The Hardest Year, however, is written from the perspective of a newlywed young woman, Carole, who remains ‘to keep the home fires burning’ while her husband, Bill, is deployed to Vietnam only a few days after their wedding.
It is the fall of 1968. Unrest concerning the War in Vietnam and impingement of civil rights runs rampant across the United States. The picture is bleak, as the nightly news reports the burning of city after city followed by the daily casualty report from Southeast Asia.
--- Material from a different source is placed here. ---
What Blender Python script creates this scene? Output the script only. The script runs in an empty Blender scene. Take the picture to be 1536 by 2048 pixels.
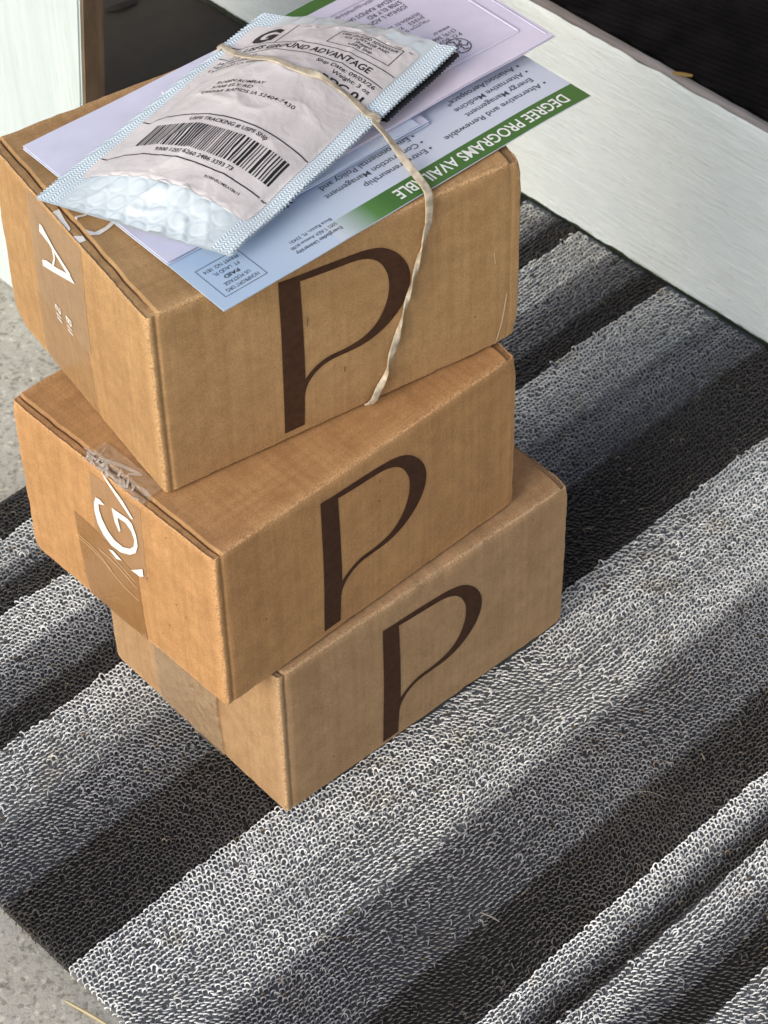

Although Carole and Bill are not oblivious to the chaos around them, they are in love. Unfortunately, Bill, who just finished Army training, has orders for Vietnam and wants to get married before he leaves. Carole, on the other hand, wants to wait until his tour of duty is over and have the wedding she always dreamed of. That was not to be because a missed menstrual cycle led the two to think she was pregnant and with that a hurried wedding took place in his folks living room and within a few days, Bill left…
…and so the story begins.
As Bill and Carole part at the airport, they promise to write to each other daily and it is these letters, which both kept, that form the core of The Hardest Year. Poignant and often brutally honest, Carole and Bill share with their readers. the emotional rollercoaster ride of love, trying to survive separation by war.
To me, The Hardest Year is essentially a love story, a coming-of-age story, and a loss of innocence story blended into a read that is both revealing and healing.